##### Given data
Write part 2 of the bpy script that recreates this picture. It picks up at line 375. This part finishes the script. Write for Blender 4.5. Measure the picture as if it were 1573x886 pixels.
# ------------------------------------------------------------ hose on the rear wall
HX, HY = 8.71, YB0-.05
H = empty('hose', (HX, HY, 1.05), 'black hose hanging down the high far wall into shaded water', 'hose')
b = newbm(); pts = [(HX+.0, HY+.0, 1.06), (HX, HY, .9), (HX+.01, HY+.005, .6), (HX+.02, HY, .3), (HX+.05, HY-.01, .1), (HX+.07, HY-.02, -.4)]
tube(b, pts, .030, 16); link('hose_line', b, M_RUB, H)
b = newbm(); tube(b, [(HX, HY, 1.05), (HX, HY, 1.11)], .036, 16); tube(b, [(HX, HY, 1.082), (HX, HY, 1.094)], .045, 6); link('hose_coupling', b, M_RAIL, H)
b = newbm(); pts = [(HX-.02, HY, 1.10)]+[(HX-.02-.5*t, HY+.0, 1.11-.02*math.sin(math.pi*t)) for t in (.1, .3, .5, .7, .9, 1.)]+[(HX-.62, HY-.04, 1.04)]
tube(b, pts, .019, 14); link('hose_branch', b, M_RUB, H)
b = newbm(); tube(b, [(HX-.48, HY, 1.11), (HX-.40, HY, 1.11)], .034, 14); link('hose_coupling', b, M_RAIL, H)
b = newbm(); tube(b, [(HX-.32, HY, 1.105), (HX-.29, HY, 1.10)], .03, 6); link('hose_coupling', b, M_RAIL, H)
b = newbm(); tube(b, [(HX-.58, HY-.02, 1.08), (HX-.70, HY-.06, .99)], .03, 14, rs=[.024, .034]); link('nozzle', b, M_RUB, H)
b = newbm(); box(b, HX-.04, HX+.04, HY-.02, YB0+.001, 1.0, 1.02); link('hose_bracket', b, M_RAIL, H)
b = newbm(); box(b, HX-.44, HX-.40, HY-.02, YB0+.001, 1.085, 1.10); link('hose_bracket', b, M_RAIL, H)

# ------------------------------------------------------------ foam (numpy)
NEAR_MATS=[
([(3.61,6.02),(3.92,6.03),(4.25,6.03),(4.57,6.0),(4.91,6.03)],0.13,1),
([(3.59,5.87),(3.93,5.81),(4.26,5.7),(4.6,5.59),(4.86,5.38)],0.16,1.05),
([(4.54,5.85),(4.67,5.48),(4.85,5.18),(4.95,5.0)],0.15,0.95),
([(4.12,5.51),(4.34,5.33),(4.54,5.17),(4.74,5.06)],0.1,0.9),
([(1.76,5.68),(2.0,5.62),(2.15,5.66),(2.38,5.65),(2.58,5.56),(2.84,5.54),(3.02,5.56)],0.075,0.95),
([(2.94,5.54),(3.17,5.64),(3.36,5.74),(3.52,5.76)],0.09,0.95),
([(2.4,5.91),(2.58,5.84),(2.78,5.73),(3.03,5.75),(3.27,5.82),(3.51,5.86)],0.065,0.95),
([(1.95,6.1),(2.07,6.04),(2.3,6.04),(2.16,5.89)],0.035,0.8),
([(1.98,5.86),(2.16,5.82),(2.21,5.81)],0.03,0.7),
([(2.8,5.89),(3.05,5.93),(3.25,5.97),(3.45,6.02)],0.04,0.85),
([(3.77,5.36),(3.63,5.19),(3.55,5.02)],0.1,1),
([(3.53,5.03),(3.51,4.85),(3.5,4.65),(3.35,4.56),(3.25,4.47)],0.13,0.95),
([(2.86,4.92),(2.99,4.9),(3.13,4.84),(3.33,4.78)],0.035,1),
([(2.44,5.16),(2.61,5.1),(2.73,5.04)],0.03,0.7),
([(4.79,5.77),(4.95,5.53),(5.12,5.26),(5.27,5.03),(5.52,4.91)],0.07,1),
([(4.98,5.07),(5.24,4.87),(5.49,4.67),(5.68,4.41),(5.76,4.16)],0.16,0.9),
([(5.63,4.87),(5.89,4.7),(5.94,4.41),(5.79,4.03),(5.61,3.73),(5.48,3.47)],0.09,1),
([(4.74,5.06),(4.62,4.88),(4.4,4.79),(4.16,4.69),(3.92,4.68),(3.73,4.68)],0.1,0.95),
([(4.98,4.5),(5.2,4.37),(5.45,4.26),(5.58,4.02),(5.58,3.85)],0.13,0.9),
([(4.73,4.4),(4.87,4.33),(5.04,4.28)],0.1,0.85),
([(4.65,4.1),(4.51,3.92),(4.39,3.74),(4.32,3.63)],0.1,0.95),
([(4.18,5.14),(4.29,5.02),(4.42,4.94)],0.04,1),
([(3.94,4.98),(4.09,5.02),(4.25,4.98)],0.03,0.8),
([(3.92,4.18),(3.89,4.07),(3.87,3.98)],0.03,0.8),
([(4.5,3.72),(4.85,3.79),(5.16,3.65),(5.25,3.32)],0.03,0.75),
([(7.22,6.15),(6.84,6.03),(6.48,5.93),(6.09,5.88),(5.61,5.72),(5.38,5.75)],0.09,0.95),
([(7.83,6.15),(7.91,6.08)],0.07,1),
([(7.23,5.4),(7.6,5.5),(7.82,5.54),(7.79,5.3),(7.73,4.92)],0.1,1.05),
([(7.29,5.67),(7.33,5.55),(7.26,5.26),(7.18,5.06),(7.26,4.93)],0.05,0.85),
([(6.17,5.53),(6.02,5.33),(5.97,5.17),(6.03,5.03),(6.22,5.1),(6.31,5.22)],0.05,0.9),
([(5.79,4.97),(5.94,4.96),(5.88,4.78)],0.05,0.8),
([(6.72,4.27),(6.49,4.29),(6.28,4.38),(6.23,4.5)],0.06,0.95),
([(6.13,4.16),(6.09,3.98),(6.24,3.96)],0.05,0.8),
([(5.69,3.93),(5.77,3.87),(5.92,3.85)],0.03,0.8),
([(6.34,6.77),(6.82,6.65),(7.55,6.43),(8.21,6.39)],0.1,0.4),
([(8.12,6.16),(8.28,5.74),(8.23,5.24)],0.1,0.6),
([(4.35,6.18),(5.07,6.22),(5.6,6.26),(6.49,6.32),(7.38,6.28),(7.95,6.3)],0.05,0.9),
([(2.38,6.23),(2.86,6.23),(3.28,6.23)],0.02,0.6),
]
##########
-- Work to complete --
Reproduce the listing above verbatim, from first line to last.

-- Response to this exercise --
Write part 2 of the bpy script that recreates this picture. It picks up at line 375. This part finishes the script. Write for Blender 4.5. Measure the picture as if it were 1573x886 pixels.
# ------------------------------------------------------------ hose on the rear wall
HX, HY = 8.71, YB0-.05
H = empty('hose', (HX, HY, 1.05), 'black hose hanging down the high far wall into shaded water', 'hose')
b = newbm(); pts = [(HX+.0, HY+.0, 1.06), (HX, HY, .9), (HX+.01, HY+.005, .6), (HX+.02, HY, .3), (HX+.05, HY-.01, .1), (HX+.07, HY-.02, -.4)]
tube(b, pts, .030, 16); link('hose_line', b, M_RUB, H)
b = newbm(); tube(b, [(HX, HY, 1.05), (HX, HY, 1.11)], .036, 16); tube(b, [(HX, HY, 1.082), (HX, HY, 1.094)], .045, 6); link('hose_coupling', b, M_RAIL, H)
b = newbm(); pts = [(HX-.02, HY, 1.10)]+[(HX-.02-.5*t, HY+.0, 1.11-.02*math.sin(math.pi*t)) for t in (.1, .3, .5, .7, .9, 1.)]+[(HX-.62, HY-.04, 1.04)]
tube(b, pts, .019, 14); link('hose_branch', b, M_RUB, H)
b = newbm(); tube(b, [(HX-.48, HY, 1.11), (HX-.40, HY, 1.11)], .034, 14); link('hose_coupling', b, M_RAIL, H)
b = newbm(); tube(b, [(HX-.32, HY, 1.105), (HX-.29, HY, 1.10)], .03, 6); link('hose_coupling', b, M_RAIL, H)
b = newbm(); tube(b, [(HX-.58, HY-.02, 1.08), (HX-.70, HY-.06, .99)], .03, 14, rs=[.024, .034]); link('nozzle', b, M_RUB, H)
b = newbm(); box(b, HX-.04, HX+.04, HY-.02, YB0+.001, 1.0, 1.02); link('hose_bracket', b, M_RAIL, H)
b = newbm(); box(b, HX-.44, HX-.40, HY-.02, YB0+.001, 1.085, 1.10); link('hose_bracket', b, M_RAIL, H)

# ------------------------------------------------------------ foam (numpy)
NEAR_MATS=[
([(3.61,6.02),(3.92,6.03),(4.25,6.03),(4.57,6.0),(4.91,6.03)],0.13,1),
([(3.59,5.87),(3.93,5.81),(4.26,5.7),(4.6,5.59),(4.86,5.38)],0.16,1.05),
([(4.54,5.85),(4.67,5.48),(4.85,5.18),(4.95,5.0)],0.15,0.95),
([(4.12,5.51),(4.34,5.33),(4.54,5.17),(4.74,5.06)],0.1,0.9),
([(1.76,5.68),(2.0,5.62),(2.15,5.66),(2.38,5.65),(2.58,5.56),(2.84,5.54),(3.02,5.56)],0.075,0.95),
([(2.94,5.54),(3.17,5.64),(3.36,5.74),(3.52,5.76)],0.09,0.95),
([(2.4,5.91),(2.58,5.84),(2.78,5.73),(3.03,5.75),(3.27,5.82),(3.51,5.86)],0.065,0.95),
([(1.95,6.1),(2.07,6.04),(2.3,6.04),(2.16,5.89)],0.035,0.8),
([(1.98,5.86),(2.16,5.82),(2.21,5.81)],0.03,0.7),
([(2.8,5.89),(3.05,5.93),(3.25,5.97),(3.45,6.02)],0.04,0.85),
([(3.77,5.36),(3.63,5.19),(3.55,5.02)],0.1,1),
([(3.53,5.03),(3.51,4.85),(3.5,4.65),(3.35,4.56),(3.25,4.47)],0.13,0.95),
([(2.86,4.92),(2.99,4.9),(3.13,4.84),(3.33,4.78)],0.035,1),
([(2.44,5.16),(2.61,5.1),(2.73,5.04)],0.03,0.7),
([(4.79,5.77),(4.95,5.53),(5.12,5.26),(5.27,5.03),(5.52,4.91)],0.07,1),
([(4.98,5.07),(5.24,4.87),(5.49,4.67),(5.68,4.41),(5.76,4.16)],0.16,0.9),
([(5.63,4.87),(5.89,4.7),(5.94,4.41),(5.79,4.03),(5.61,3.73),(5.48,3.47)],0.09,1),
([(4.74,5.06),(4.62,4.88),(4.4,4.79),(4.16,4.69),(3.92,4.68),(3.73,4.68)],0.1,0.95),
([(4.98,4.5),(5.2,4.37),(5.45,4.26),(5.58,4.02),(5.58,3.85)],0.13,0.9),
([(4.73,4.4),(4.87,4.33),(5.04,4.28)],0.1,0.85),
([(4.65,4.1),(4.51,3.92),(4.39,3.74),(4.32,3.63)],0.1,0.95),
([(4.18,5.14),(4.29,5.02),(4.42,4.94)],0.04,1),
([(3.94,4.98),(4.09,5.02),(4.25,4.98)],0.03,0.8),
([(3.92,4.18),(3.89,4.07),(3.87,3.98)],0.03,0.8),
([(4.5,3.72),(4.85,3.79),(5.16,3.65),(5.25,3.32)],0.03,0.75),
([(7.22,6.15),(6.84,6.03),(6.48,5.93),(6.09,5.88),(5.61,5.72),(5.38,5.75)],0.09,0.95),
([(7.83,6.15),(7.91,6.08)],0.07,1),
([(7.23,5.4),(7.6,5.5),(7.82,5.54),(7.79,5.3),(7.73,4.92)],0.1,1.05),
([(7.29,5.67),(7.33,5.55),(7.26,5.26),(7.18,5.06),(7.26,4.93)],0.05,0.85),
([(6.17,5.53),(6.02,5.33),(5.97,5.17),(6.03,5.03),(6.22,5.1),(6.31,5.22)],0.05,0.9),
([(5.79,4.97),(5.94,4.96),(5.88,4.78)],0.05,0.8),
([(6.72,4.27),(6.49,4.29),(6.28,4.38),(6.23,4.5)],0.06,0.95),
([(6.13,4.16),(6.09,3.98),(6.24,3.96)],0.05,0.8),
([(5.69,3.93),(5.77,3.87),(5.92,3.85)],0.03,0.8),
([(6.34,6.77),(6.82,6.65),(7.55,6.43),(8.21,6.39)],0.1,0.4),
([(8.12,6.16),(8.28,5.74),(8.23,5.24)],0.1,0.6),
([(4.35,6.18),(5.07,6.22),(5.6,6.26),(6.49,6.32),(7.38,6.28),(7.95,6.3)],0.05,0.9),
([(2.38,6.23),(2.86,6.23),(3.28,6.23)],0.02,0.6),
]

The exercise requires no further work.